Surprising Find: Sonic Booms in Space May Shape Interstellar Strings

Dense filaments of gas in the IC5146 interstellar cloud, in an infrared photo from ESA’s Herschel space observatory.
Dense filaments of gas in the IC5146 interstellar cloud, in an infrared photo from ESA’s Herschel space observatory. (Image credit: ESA/Herschel/SPIRE/PACS/D. Arzoumanian (CEA Saclay) for the “Gould Belt survey” Key Programme Consortium)

New images from space reveal a photogenic, yet puzzling, look at tangled cosmic filaments that may be shaped by interstellar sonic booms throughout our galaxy.

The filaments are strings of gas in nearby clouds between stars in our galaxy. Intriguingly, each filament is approximately the same width, giving scientists a clue of how they are formed, astronomers said.

The photos come from the European Space Agency's Herschel space observatory, which observes the cosmos through the largest infrared telescope ever to be flown in space.

The filaments are huge, stretching for tens of light-years across space, with stars often crowding together in the densest parts of the strings.

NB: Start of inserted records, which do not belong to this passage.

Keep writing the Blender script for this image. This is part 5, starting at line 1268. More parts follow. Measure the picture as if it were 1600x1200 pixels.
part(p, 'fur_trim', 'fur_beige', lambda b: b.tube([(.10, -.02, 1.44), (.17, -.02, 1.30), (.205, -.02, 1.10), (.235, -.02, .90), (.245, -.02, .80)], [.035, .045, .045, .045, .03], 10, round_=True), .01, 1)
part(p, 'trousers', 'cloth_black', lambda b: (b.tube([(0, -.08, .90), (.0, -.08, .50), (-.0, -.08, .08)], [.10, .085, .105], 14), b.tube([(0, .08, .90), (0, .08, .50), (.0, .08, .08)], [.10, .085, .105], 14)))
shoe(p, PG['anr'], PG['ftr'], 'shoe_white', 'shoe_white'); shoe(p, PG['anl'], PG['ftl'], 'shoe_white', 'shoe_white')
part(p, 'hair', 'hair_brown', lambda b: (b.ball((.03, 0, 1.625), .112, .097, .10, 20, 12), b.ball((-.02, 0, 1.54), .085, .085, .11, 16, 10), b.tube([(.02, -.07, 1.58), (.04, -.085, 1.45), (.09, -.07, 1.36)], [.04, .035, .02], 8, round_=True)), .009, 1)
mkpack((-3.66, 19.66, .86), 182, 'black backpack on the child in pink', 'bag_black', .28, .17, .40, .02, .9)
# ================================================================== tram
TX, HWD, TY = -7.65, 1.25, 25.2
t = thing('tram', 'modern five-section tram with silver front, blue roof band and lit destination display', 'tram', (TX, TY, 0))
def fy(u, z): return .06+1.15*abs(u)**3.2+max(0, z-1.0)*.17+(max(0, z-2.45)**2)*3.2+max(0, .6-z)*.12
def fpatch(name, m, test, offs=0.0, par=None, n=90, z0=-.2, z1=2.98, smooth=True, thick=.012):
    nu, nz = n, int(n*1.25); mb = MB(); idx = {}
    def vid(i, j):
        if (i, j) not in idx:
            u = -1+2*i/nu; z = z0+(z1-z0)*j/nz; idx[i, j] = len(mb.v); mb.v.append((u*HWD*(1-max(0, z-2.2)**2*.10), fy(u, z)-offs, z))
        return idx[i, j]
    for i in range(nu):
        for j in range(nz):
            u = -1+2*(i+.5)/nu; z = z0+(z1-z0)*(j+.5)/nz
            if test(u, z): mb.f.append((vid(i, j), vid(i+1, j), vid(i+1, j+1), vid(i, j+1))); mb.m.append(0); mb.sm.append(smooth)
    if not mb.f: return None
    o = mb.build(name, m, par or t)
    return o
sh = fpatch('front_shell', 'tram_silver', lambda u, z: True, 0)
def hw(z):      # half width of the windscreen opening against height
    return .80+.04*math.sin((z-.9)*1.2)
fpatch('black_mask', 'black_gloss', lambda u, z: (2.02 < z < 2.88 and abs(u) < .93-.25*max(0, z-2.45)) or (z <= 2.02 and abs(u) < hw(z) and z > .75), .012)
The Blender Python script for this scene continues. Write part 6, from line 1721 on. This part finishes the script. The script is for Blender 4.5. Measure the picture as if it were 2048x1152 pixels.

One filament observed by Herschel in the Aquila region contains a cluster of about 100 infant stars.

A surprising find

While previous studies have observed filaments, no telescope has been able to measure their widths clearly enough. The new photos from Herschel allowed scientists to discover that, regardless of the length or density of a filament, the width is always about the same. 

"This is a very big surprise," lead researcher Doris Arzoumanian, of the Laboratoire AIM Paris-Saclay, said in a statement.

Arzoumanian and her colleagues analyzed 90 filaments and found they were all about 0.3 light-years across, or about 20,000 times the distance of Earth from the sun. This consistency of the widths demands an explanation, they said. [Strangest Things in Space]

Supersonic shockwaves

The astronomers compared the observations with computer models, and concluded that filaments are probably formed when slow shockwaves dissipate in the interstellar clouds.

These shockwaves are mildly supersonic and are a result of the copious amounts of turbulent energy injected into interstellar space by exploding stars. They travel through the dilute sea of gas found in the galaxy, compressing and sweeping it up into dense filaments as they go.

Interstellar clouds are usually extremely cold, about 10 degrees Kelvin above absolute zero, and this makes the speed of sound in them relatively slow, at just 447 mph (720 kph). For comparison, the speed of sound in Earth's atmosphere at sea-level is 760 mph (1,224 kph).

These slow shockwaves are the interstellar equivalent of sonic booms.

The scientists suggest that as the sonic booms travel through the clouds, they lose energy and, where they finally dissipate, they leave these filaments of compressed material.

"This is not direct proof, but it is strong evidence for a connection between interstellar turbulence and filaments," said co-researcher Philippe André, also of the Laboratoire AIM Paris-Saclay. "It provides a very strong constraint on theories of star formation."

The team made the connection by studying three nearby clouds, known as IC5146, Aquila, and Polaris, using Herschel’s SPIRE and PACS instruments.

"The connection between these filaments and star formation used to be unclear, but now thanks to Herschel, we can actually see stars forming like beads on strings in some of these filaments," said Göran Pilbratt, the ESA Herschel project scientist.